People from across Lincoln gathered in the city today to celebrate 22 years of National Poetry Day.

A variety of leading poetry and literary organisations gathered across the city to recognise the history and importance of poems and all things poetical.

National Poetry Day celebrates its 22nd anniversary this year. Photo: National Poetry Day
National Poetry Day celebrates its 22nd anniversary this year.
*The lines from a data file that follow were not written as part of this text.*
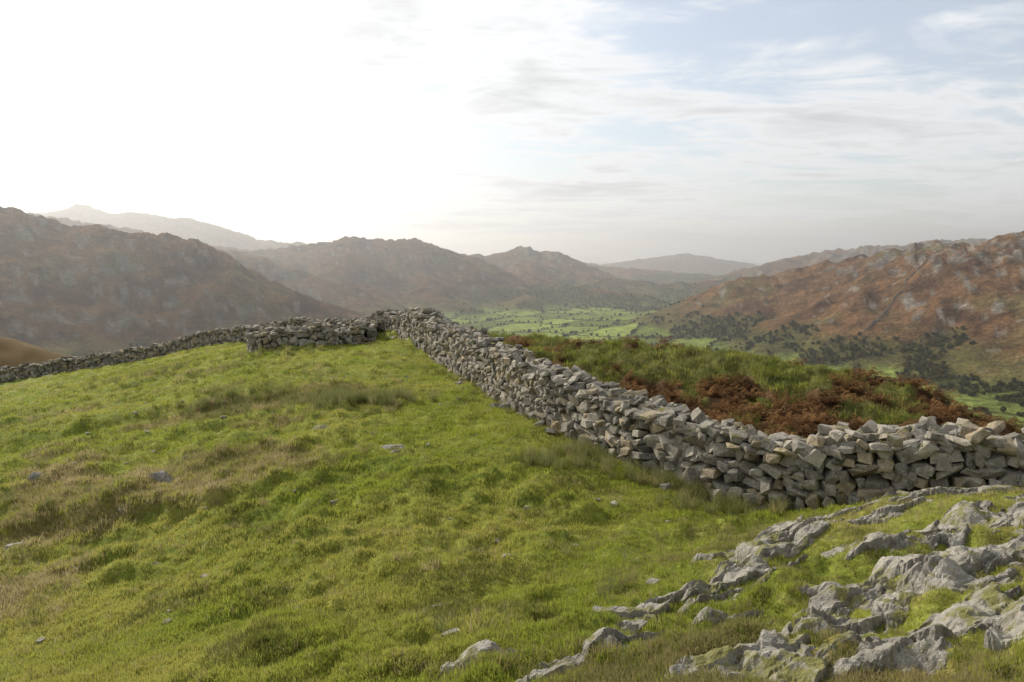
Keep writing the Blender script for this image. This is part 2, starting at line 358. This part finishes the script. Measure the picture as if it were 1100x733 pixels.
def build_wall(name,P,hfun,tb=.55,tt=.40,size=1.0,toprows=4):
    P=np.array(P,float)
    seg=np.hypot(*np.diff(P,axis=0).T); cum=np.concatenate([[0],np.cumsum(seg)]); L=cum[-1]
    ss=np.linspace(0,L,int(L*5)+2); px=np.interp(ss,cum,P[:,0]); py=np.interp(ss,cum,P[:,1])
    k=np.ones(9)/9
    if len(ss)>30:
        for arr in (px,py):
            a=np.convolve(np.pad(arr,4,mode='edge'),k,'valid'); arr[4:-4]=a[4:-4]
    gz=height(px,py); gz=np.convolve(np.pad(gz,4,mode='edge'),k,'valid')
    tx=np.gradient(px); ty=np.gradient(py); l=np.hypot(tx,ty); tx/=l; ty/=l
    def at(s):
        return (np.interp(s,ss,px),np.interp(s,ss,py),np.interp(s,ss,gz),np.interp(s,ss,tx),np.interp(s,ss,ty))
    acc=Acc()
    for side in (-1,1):
        zc=-.15; ci=0
        while zc<2.2:
            hh=size*rng.uniform(.11,.21)*(1.2 if zc<.45 else 1)
            s=rng.uniform(-.2,0)
            while s<L:
                ln=size*rng.choice([rng.uniform(.12,.24),rng.uniform(.2,.34),rng.uniform(.3,.55)],p=[.38,.40,.22]); sm=s+ln/2
                if sm>L+.1: break
                X0,Y0,G,TX,TY=at(min(sm,L)); H=hfun(min(sm,L))
                zz=zc+hh/2+.10*float(perlin(np.array(sm/.9),np.array(ci*2.3+side*7)))+rng.normal(0,.028)
                if zz+hh*.3<H:
                    f=min(1,max(0,zz/H)); off=tb+(tt-tb)*f
                    dep=size*rng.uniform(.17,.26)
                    c=side*(off-dep*.75+rng.uniform(-.05,.09))
                    yaw=math.atan2(TY,TX)
                    R3=eul(rng.normal(0,.16),rng.normal(0,.28),yaw+rng.normal(0,.2))
                    stone(acc,np.array([X0-TY*c,Y0+TX*c,G+zz]),np.array([ln*.6,dep,hh*rng.uniform(.5,.95)]),R3)
                s+=ln*rng.uniform(.85,1.02)
            zc+=hh; ci+=1
    for layer in range(3):
        s=0
        while s<L:
            X0,Y0,G,TX,TY=at(s); H=hfun(s)
            for q in range(toprows):
                if layer>0 and rng.random()<(.45 if layer==1 else .8): continue
                c=(q/(toprows-1)*2-1)*(tt-.04)+rng.uniform(-.09,.09)
                a=size*rng.uniform(.10,.26); b=size*rng.uniform(.08,.17); h=size*rng.uniform(.05,.12)
                R3=eul(rng.normal(0,.26),rng.normal(0,.26),rng.uniform(0,6.28))
                stone(acc,np.array([X0-TY*c,Y0+TX*c,G+H-.05+layer*.1+rng.uniform(-.05,.06)]),np.array([a,b,h]),R3)
            s+=size*rng.uniform(.18,.28)
    n_=len(ss); V=[]
    for i in range(n_):
        H=hfun(ss[i])-.12
        for c,zz in ((-(tb-.22),-.4),(-(tt-.22),H),((tt-.22),H),((tb-.22),-.4)):
            V.append((px[i]-ty[i]*c,py[i]+tx[i]*c,gz[i]+zz))
    T=[]
    for i in range(n_-1):
        a=i*4;b=a+4
        for j in range(3):
            T+= [[a+j,b+j,b+j+1],[a+j,b+j+1,a+j+1]]
    acc.add(np.array(V),np.array(T),np.array([.04,.036,.03]))
    for _ in range(int(L*.8)):
        s=rng.uniform(0,L); X0,Y0,G,TX,TY=at(s); sd_=rng.choice([-1,1]); c=sd_*(tb+rng.uniform(.0,.5)**1.0)
        px_,py_=X0-TY*c,Y0+TX*c; z_=float(height(np.array([px_]),np.array([py_]))[0])
        stone(acc,np.array([px_,py_,z_+.02]),size*np.array([rng.uniform(.1,.22),rng.uniform(.08,.15),rng.uniform(.06,.12)]),eul(rng.normal(0,.3),rng.normal(0,.3),rng.uniform(0,6)))
    return acc.out(name,m_wall)
hn=lambda s,k: 0.15*float(perlin(np.array(s/1.8),np.array(k*3.3)))+.08*float(perlin(np.array(s/.5),np.array(k*5.1)))
build_wall('dry_stone_wall',wall_path,lambda s: 1.18+.0075*s+hn(s,1),.66,.5,1.08)
build_wall('dry_stone_wall',left_path,lambda s: 1.05+hn(s,2),.55,.4,1.2,toprows=3)
build_wall('ruined_guardhouse',ruin_path,lambda s: .85+2*hn(s,3),.6,.5,1.15)
# ------------------------------------------------------------ rock outcrop
st_=.018; gx_=np.arange(-1.4,10.4,st_); gy_=np.arange(3.0,12.9,st_); X,Y=np.meshgrid(gx_,gy_,indexing='xy')
d=rock_delta(X.ravel(),Y.ravel()); zt=height(X.ravel(),Y.ravel()); Zr=zt+d
ny,nx=X.shape; ii=np.arange(ny-1)[:,None]*nx; jj=np.arange(nx-1)[None,:]
Q=np.stack([ii+jj,ii+jj+1,ii+nx+jj+1,ii+nx+jj],-1).reshape(-1,4)
ok=(d[Q].max(1)>-.05); Q=Q[ok]; used=np.unique(Q); remap=-np.ones(len(d),int); remap[used]=np.arange(len(used)); Q=remap[Q]
xx,yy=X.ravel()[used],Y.ravel()[used]
h1,_=voronoi((xx*.94+yy*.34)/.62,(-xx*.34+yy*.94)/.38,1)
g=.19+.12*np.clip(h1,0,1)
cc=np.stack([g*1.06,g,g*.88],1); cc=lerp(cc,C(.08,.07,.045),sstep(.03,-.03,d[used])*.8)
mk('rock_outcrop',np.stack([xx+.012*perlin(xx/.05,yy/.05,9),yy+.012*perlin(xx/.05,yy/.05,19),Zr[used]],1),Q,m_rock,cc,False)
def rockmesh(name,cx,cy,a,b,c,yaw,tilt=.15,sink=.3,seed=0,sub=5):
    bm=bmesh.new(); bmesh.ops.create_icosphere(bm,subdivisions=sub,radius=1)
    V=np.array([v.co[:] for v in bm.verts]); T=np.array([[v.index for v in f.verts] for f in bm.faces]); bm.free()
    rg=np.random.default_rng(seed+100)
    for _ in range(22):
        nrm=rg.normal(size=3); nrm/=np.linalg.norm(nrm); d=rg.uniform(.45,.85)
        q=V@nrm; over=np.maximum(0,q-d); V=V-np.outer(over*.98,nrm)
    V=V*np.array([a,b,c])
    nn=V/np.maximum(1e-6,np.linalg.norm(V,axis=1))[:,None]
    d=.05*fbm(V[:,0]/.2+V[:,2]/.2,V[:,1]/.2-V[:,2]/.2,4,seed+200,True)*min(a,1)
    V=V+nn*d[:,None]
    V=V@eul(rg.normal(0,tilt),rg.normal(0,tilt),yaw).T
    z0=float(height(np.array([cx]),np.array([cy]))[0])
    V=V+np.array([cx,cy,z0-c*sink])
    g=rg.uniform(.20,.29)
    return mk(name,V,T,m_rock,np.ones((len(V),3))*C(g*1.05,g,g*.89),False)
rocks=[(3.1,9.0,.5,.28,.26,.5),(3.7,9.7,.35,.2,.18,.7),
(-8.6,17.5,.6,.4,.30,.2),(-10.2,14.6,.3,.2,.18,.5),(-3.0,18.5,.45,.26,.24,.2),(-5.4,20.5,.4,.24,.24,.2),(-.6,7.3,.2,.12,.08,.1),(-1.5,5.9,.16,.1,.07,.4),
(-.9,9.1,.2,.12,.07,.4),(-6.4,12.8,.2,.14,.1,.4),(-12.5,19,.3,.2,.18,.4),(-2.9,18.0,.22,.16,.12,.9)]
for i,(cx,cy,a,b,c,yw) in enumerate(rocks):
    rockmesh('boulder' if i<2 else 'field_rock',cx,cy,a,b,c,yw,.2,.2,i)
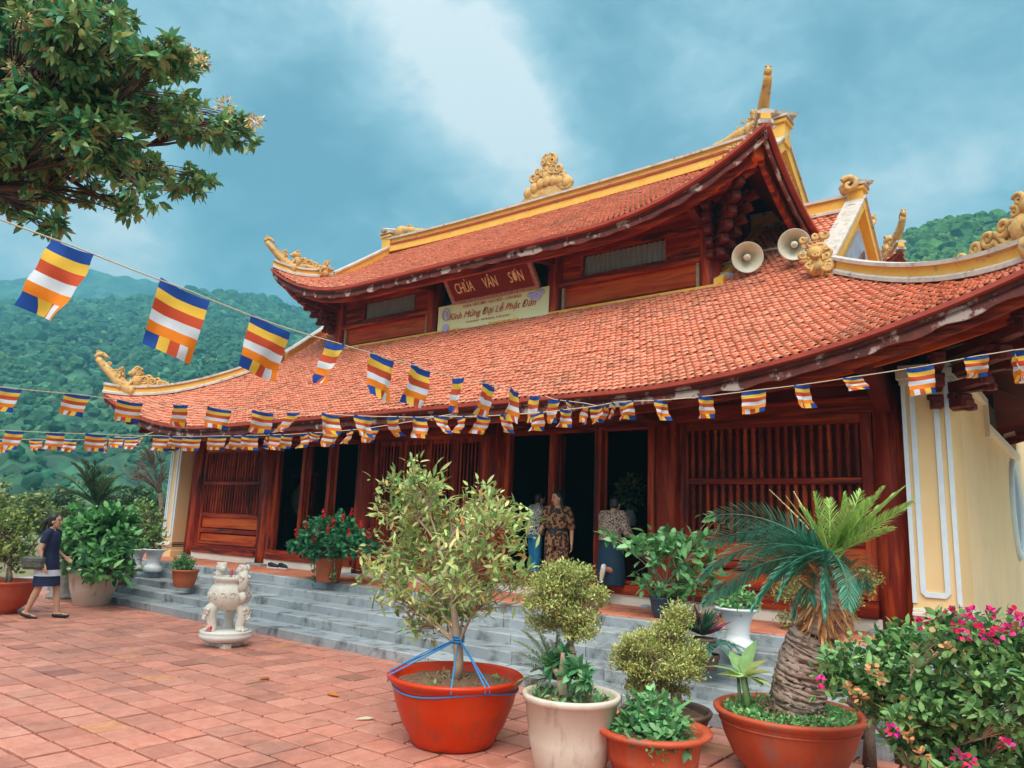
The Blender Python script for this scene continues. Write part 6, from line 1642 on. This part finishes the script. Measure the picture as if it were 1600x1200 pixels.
def hair(th, F, style='bun'):
    h = F.j['head']; d = nrm(F.hd); s, u = frame(d); A = np.array([s, d, u]); mb = MB()
    mb.ell(h+u*.035-d*.020, (.084, .092, .094), 18, 12, A)
    mb.ell(h-d*.035-u*.015, (.078, .062, .085), 16, 10, A)
    if style == 'tail':
        cap_(mb, h-d*.10+u*.02, h-d*.145-u*.02, .035, .038); cap_(mb, h-d*.145-u*.02, h-d*.155-u*.14, .038, .030); cap_(mb, h-d*.155-u*.14, h-d*.13-u*.24, .030, .012)
    if style == 'long':
        for sg in (-1, 1): cap_(mb, h+s*.066*sg-u*.0-d*.02, h+s*.080*sg-u*.17-d*.02, .030, .026); cap_(mb, h+s*.08*sg-u*.17-d*.02, h+s*.085*sg-u*.27+d*.03, .026, .012)
        mb.ell(h-d*.05-u*.10, (.085, .045, .13), 14, 9, A)
    if style == 'short': mb.ell(h-d*.03+u*.03, (.084, .088, .088), 14, 9, A)
    # keep the face clear
    def cut(v):
        r = v-h; y, z, x = r @ d, r @ u, r @ s
        push = (y > .02) & (z < .055) & (np.abs(x) < .062); v = v.copy(); v[push] -= d*np.minimum(.12, (y[push]-.02)*1.6+.01)[:, None]; return v
    mb.V = [cut(v) for v in mb.V]
    return remesh('hair', mb, M['hair'], th, .008, 2)
def cloth(th, nm, mt, parts, vox=.009):
    mb = MB()
    for p in parts: p(mb)
    return remesh(nm, mb, M[mt] if isinstance(mt, str) else mt, th, vox, 2)
def lerp(a, b, t): return np.asarray(a)*(1-t)+np.asarray(b)*t
def torso(F, lo='pelvis', e=.012, drop=.0):
    j = F.j
    return lambda mb: loft(mb, [(j['pelvis']+V3(0, 0, -drop), .165+e, .125+e), (j['pelvis']+V3(0, 0, .04), .160+e, .122+e), (j['waist'], .134+e, .10+e), (j['chest'], .155+e, .113+e), (lerp(j['chest'], j['neck'], .65), .138+e, .09+e), (lerp(j['chest'], j['neck'], .93), .075+e, .065+e)])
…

Photo: National Poetry Day

The initiative, founded by the Forward Arts Foundation in 1994, encourages people of all ages to find a voice and promote the enjoyment of poetry.

Mouth Piece Poets, a spoken word collective based in Lincoln, invited members of the public on Lincoln high street to read their own poems and make their voices heard.

Gemma Baker, organiser of Mouth Piece Poets, said that the organisation offers a “really supportive group” that encourages people to express themselves through poetry.

“We talk a lot about serious issues but often in a humorous and relatable way,” she said.

“We often get members of the public coming up to us afterwards saying ‘wow that really meant a lot to me’ so it does make a massive difference.”

The theme for the day this year is messages, and Ms Baker believes the theme gives people the chance to connect with others through the power of spoken word.

“Spoken word is a message, it’s whatever the person wants to say, and actually getting up and releasing the poetry and what you need to say, to the public, is very important,” she added.

Professor Jason Whittaker of the University of Lincoln, who specialises in Victorian poetry, also believes the art can be an effective way of building a person’s character.

He said: “Poetry can often work much more effectively than prose because it’s easier to memorise and remember.

“The links between particular concentrations on language, as well as the patterns, rhythms and responses, means that poetry actually builds up an attitude on the part of the listener,” Professor Whittaker added.

National Poetry Day was officially marked by the Prince of Wales, who provided a reading of Seamus Heaney’s poem The Shipping Forecast on BBC Radio 4’s Today programme.